__Challenge__.
Print only the lines from the top of the data through the line with "0.004, 'wood', 'rhizome')", both included, skipping every picture.

--------------------

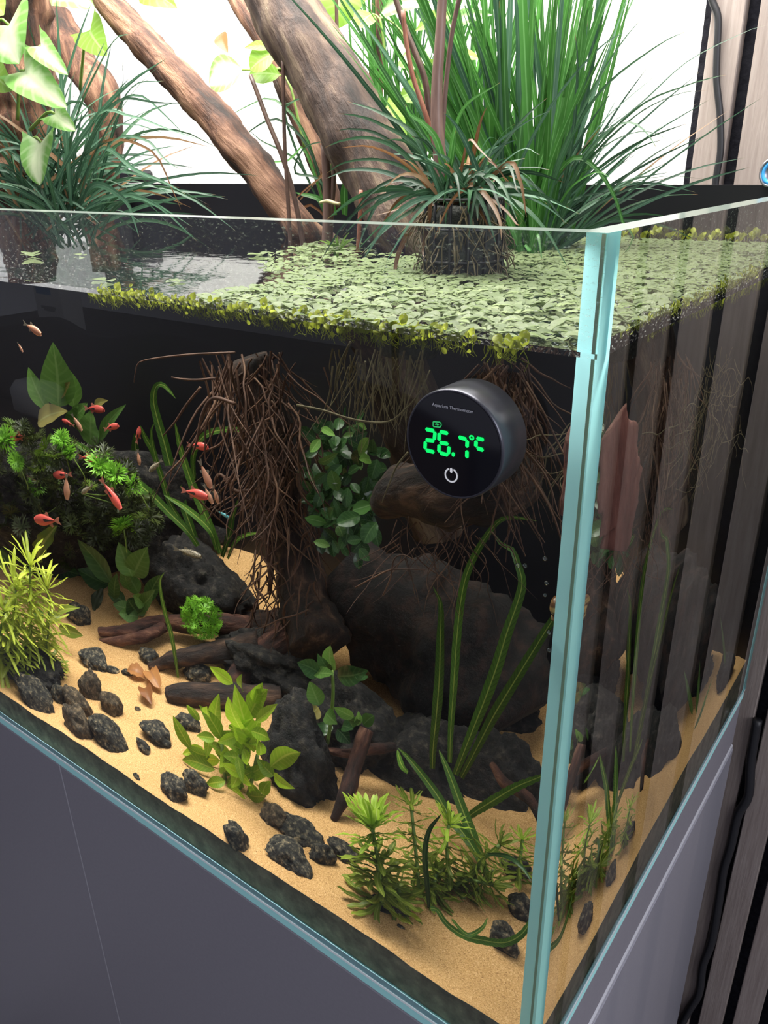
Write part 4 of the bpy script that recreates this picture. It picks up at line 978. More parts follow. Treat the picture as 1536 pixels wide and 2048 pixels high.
uleaves(an2, [((1252, 915), (1195, 1010), 46, 'anubiasbright'), ((1090, 1045), (1208, 1012), 76, 'anubiasbright'), ((797, 1092), (930, 1125), 56, 'anubiasbright'), ((990, 1130), (1140, 1080), 90, 'anubias'), ((1190, 600), (1130, 715), 58, 'crypt'), ((1130, 735), (1205, 740), 60, 'crypt'),
              ((985, 590), (900, 540), 40, 'crypt'), ((1000, 695), (880, 750), 40, 'crypt'), ((1160, 1250), (1240, 1120), 90, 'anubias'), ((1030, 1210), (1000, 1140), 60, 'crypt'), ((830, 690), (890, 610), 50, 'crypt'), ((960, 800), (1000, 930), 76, 'crypt')], cm, 0.262, 'anubias', 'oval', jit=0.004)
stems(an2, pu([cm(1000, 1250), cm(1020, 1000), cm(980, 600)], 0.31), 0.004, 'wood', 'rhizome')

# strap-leaved plants
def strap(root, lists, conv, d, mat, ws=1.0, d1=None, name='leaf'):
    for e in lists:
        pts = [conv(*p) for p in e[0]][::-1]                  # base first
        dd = d + rnd(-0.01, 0.01)
        P = pu(pts, dd, (dd - 0.015) if d1 is None else d1)
        for p in P: p[2] = max(p[2], zs(p[0], p[1]) + 0.002); p[1] = min(max(p[1], T + 0.003), D - T - 0.004); p[0] = min(p[0], -T - 0.002)
        kk = upx(pts[0][0], pts[0][1], dd)
        put(name, root, ribbon(P, e[1] * kk * ws / SC[conv.__name__], 46, twist=rnd(-0.15, 0.15), fold=0.18, ruffle=e[2] if len(e) > 2 else 0.05, rf=16, across=5,
            prof=lambda v: min(1, 0.45 + 1.4 * v) * (1 - v ** 5) ** 0.7 * (1 - 0.35 * v) + 0.03), mat)
def cq(x, y): return (780 + x / 3.303, 980 + y / 3.303)
def ck(x, y): return (640 + x / 3.072, 1480 + y / 3.072)
d0 = G(905, 1575)[1]
bl = rootthing('strap_leaf_plant', 'tall ribbed strap leaves rising in the dark right of the thermometer', G(905, 1575))
strap(bl, [
 ([(285, 640), (335, 760), (332, 1000), (325, 1250), (305, 1500), (285, 1700), (280, 1840)], 62),
 ([(970, 205), (880, 187), (800, 183), (720, 205), (620, 330), (520, 520), (470, 720), (440, 1000), (420, 1300), (400, 1600), (395, 1800)], 52),
 ([(670, 265), (740, 365), (800, 385), (840, 480), (872, 600), (850, 720), (770, 950), (700, 1180), (620, 1400), (520, 1650), (430, 1880)], 72),
 ([(1250, 640), (1095, 830), (960, 1040), (800, 1300), (680, 1500), (560, 1730), (470, 1900)], 66)], cq, d0 - 0.02, 'balansae')
fx = G(970, 1778)
fl = rootthing('strap_leaf_plant', 'ribbed strap leaves leaning left over the front stem plants', fx)
strap(fl, [
 ([(480, 48), (560, 130), (700, 310), (800, 470), (900, 600), (980, 730), (1045, 900)], 66),
 ([(730, 60), (790, 200), (850, 360), (910, 520), (960, 650), (1010, 800), (1045, 900)], 70),
 ([(475, 60), (500, 150), (540, 200)], 40)], ck, fx[1] + 0.005, 'balansae', d1=fx[1] + 0.05)
rx_ = thing('strap_leaf_plant', G(935, 1660), 'strap leaf with a toothed outline pointing at the glass corner', 'plant')
strap(rx_, [([(1420, 190), (1355, 225), (1200, 290), (1050, 380), (940, 450), (880, 500)], 58, 0.14)], ck, 0.18, 'balansae')
dk = thing('strap_leaf_plant', G(857, 1832), 'dark narrow leaf arching on a bare stalk between the front stem plants', 'plant')
strap(dk, [([(745, 455), (670, 560), (645, 700), (655, 850), (668, 1085)], 32)], ck, G(857, 1832)[1] + 0.004, 'anubias')
strap(dk, [([(1300, 870), (1240, 780), (1150, 715), (1030, 700)], 30)], ck, 0.12, 'anubias')
cv = thing('strap_leaf_plant', G(875, 1822), 'strap leaf curving flat over the corner sand across the fuzzy stone', 'plant')
strap(cv, [([(1320, 1040), (1290, 1120), (1230, 1200), (1130, 1245), (1000, 1230), (880, 1200), (780, 1130), (720, 1045), (680, 1035)], 46, 0.1), ([(1030, 1090), (1000, 1150), (930, 1195), (880, 1180), (810, 1100)], 26)], ck, 0.035, 'balansae', d1=0.05)
lgx = G(420, 1105); dl = min(lgx[1], 0.40)
lg = rootthing('strap_leaf_plant', 'cluster of long green strap leaves bending at the top in the back left', U(420, 1108, dl))
strap(lg, [
 ([(965, 212), (930, 170), (900, 140), (872, 135), (850, 160), (843, 230), (865, 330), (900, 450), (940, 600), (1000, 780), (1060, 950), (1100, 1060)], 50),
 ([(850, 340), (830, 400), (850, 520), (890, 650), (940, 800), (1050, 960)], 30),
 ([(960, 340), (990, 480), (1040, 640), (1100, 790), (1170, 950), (1210, 1060)], 46),
 ([(1400, 385), (1250, 382), (1150, 400), (1090, 450), (1060, 540), (1065, 650)], 36),
 ([(770, 360), (800, 430), (840, 500), (870, 600)], 34),
 ([(900, 740), (1030, 820), (1150, 930), (1190, 1040)], 38),
 ([(1310, 760), (1280, 850), (1260, 950), (1220, 1080)], 34),
 ([(1450, 945), (1350, 960), (1290, 1000), (1250, 1090)], 22),
 ([(740, 400), (750, 520), (800, 620), (870, 740)], 60)], cl, dl, 'balansae')
dg = rootthing('strap_leaf_plant', 'long strap leaf slanting diagonally across the feathery bush', U(395, 1090, dl - 0.03))
strap(dg, [([(285, 375), (330, 400), (420, 460), (560, 550), (700, 640), (820, 730), (930, 840), (1030, 940), (1085, 1020)], 46, 0.12)], cl, dl - 0.05, 'balansae', d1=dl - 0.12)
s1 = rootthing('strap_leaf_plant', 'single thin yellowish leaf arching beside the bright green ball', G(356, 1370))
strap(s1, [([(1010, 290), (985, 340), (990, 420), (1015, 540), (1050, 660), (1075, 800), (1098, 980)], 24)], cb, G(356, 1370)[1] + 0.004, 'balansae')

# sword leaves at the back left
d0 = 0.40
sb = rootthing('sword_plant', 'dim broad sword leaves standing at the back left', U(130, 880, d0))
uleaves(sb, [((290, -95), (318, 260), 116, 'crypt'), ((155, 40), (255, 270), 62, 'crypt'), ((348, 20), (405, 260), 66, 'crypt'), ((370, 280), (205, 345), 70, 'anubiasold'), ((482, 235), (395, 320), 52, 'crypt'), ((500, 275), (500, 470), 96, 'crypt'),
             ((692, 243), (545, 445), 40, 'crypt'), ((592, 222), (515, 255), 34, 'anubiasold'), ((385, 120), (300, 200), 40, 'anubiasold'), ((440, 250), (420, 380), 90, 'crypt')], cl, d0, 'crypt', 'lance', ws=1.3)
# mid crypts
g = G(270, 1200)
d0 = min(g[1], 0.3)
cr = rootthing('crypt_plant', 'mid-green long-leaved plant left of the big dark boulder', U(262, 1190, d0))
uleaves(cr, [((810, 1025), (730, 1185), 78), ((650, 1000), (725, 1190), 74), ((640, 1170), (625, 1310), 40), ((672, 1128), (705, 1262), 44), ((690, 1160), (760, 1280), 50), ((880, 1180), (800, 1330), 46), ((650, 1390), (760, 1410), 50), ((810, 1450), (700, 1400), 50), ((590, 1280), (690, 1330), 46),
             ((700, 1310), (760, 1390), 60), ((790, 1440), (770, 1380), 36, 'tuft'), ((730, 1290), (800, 1340), 50), ((620, 1340), (720, 1370), 44), ((850, 1260), (770, 1350), 50)], cl, d0, 'crypt', ws=1.35)
g = G(190, 1190); d0 = min(g[1], 0.34)
cr = rootthing('crypt_plant', 'dark green blue-tinted leaves crossing behind the yellow-green clump', U(205, 1180, d0))
uleaves(cr, [((425, 985), (610, 1225), 74), ((425, 1148), (600, 1280), 70), ((415, 1090), (300, 1300), 110, 'crypt'), ((440, 1180), (330, 1290), 60), ((160, 960), (150, 1110), 50, 'anubiasbright'), ((0, 1040), (90, 1180), 110, 'crypt'), ((-20, 1190), (60, 1300), 70, 'anubiasbright'), ((500, 1290), (560, 1360), 80, 'tuftdark')], cl, d0, 'anubias', ws=1.3)
g = G(95, 1265)
cr = rootthing('crypt_plant', 'few low pointed leaves at the foot of the yellow-green clump', g)
uleaves(cr, [((278, 1518), (200, 1390), 54), ((455, 1512), (320, 1465), 46), ((440, 1360), (310, 1400), 34), ((250, 1440), (330, 1400), 40), ((180, 1420), (240, 1380), 40, 'anubiasbright')], cl, g[1] - 0.01, 'pogo')
fe = rootthing('fern_frond', 'yellowish bumpy frond above the yellow-green clump', U(*cl(205, 1080), 0.26))
fe['category'] = 'plant'
put('frond', fe, leaf_pts(U(*cl(205, 1090), 0.26), U(*cl(312, 910), 0.25), 23 * upx(90, 1090, 0.26), 'strap', VIEW, 0.2, 0.1, ruffle=0.12, nl=24), 'pogo')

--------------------

__Reply__.
Write part 4 of the bpy script that recreates this picture. It picks up at line 978. More parts follow. Treat the picture as 1536 pixels wide and 2048 pixels high.
uleaves(an2, [((1252, 915), (1195, 1010), 46, 'anubiasbright'), ((1090, 1045), (1208, 1012), 76, 'anubiasbright'), ((797, 1092), (930, 1125), 56, 'anubiasbright'), ((990, 1130), (1140, 1080), 90, 'anubias'), ((1190, 600), (1130, 715), 58, 'crypt'), ((1130, 735), (1205, 740), 60, 'crypt'),
              ((985, 590), (900, 540), 40, 'crypt'), ((1000, 695), (880, 750), 40, 'crypt'), ((1160, 1250), (1240, 1120), 90, 'anubias'), ((1030, 1210), (1000, 1140), 60, 'crypt'), ((830, 690), (890, 610), 50, 'crypt'), ((960, 800), (1000, 930), 76, 'crypt')], cm, 0.262, 'anubias', 'oval', jit=0.004)
stems(an2, pu([cm(1000, 1250), cm(1020, 1000), cm(980, 600)], 0.31), 0.004, 'wood', 'rhizome')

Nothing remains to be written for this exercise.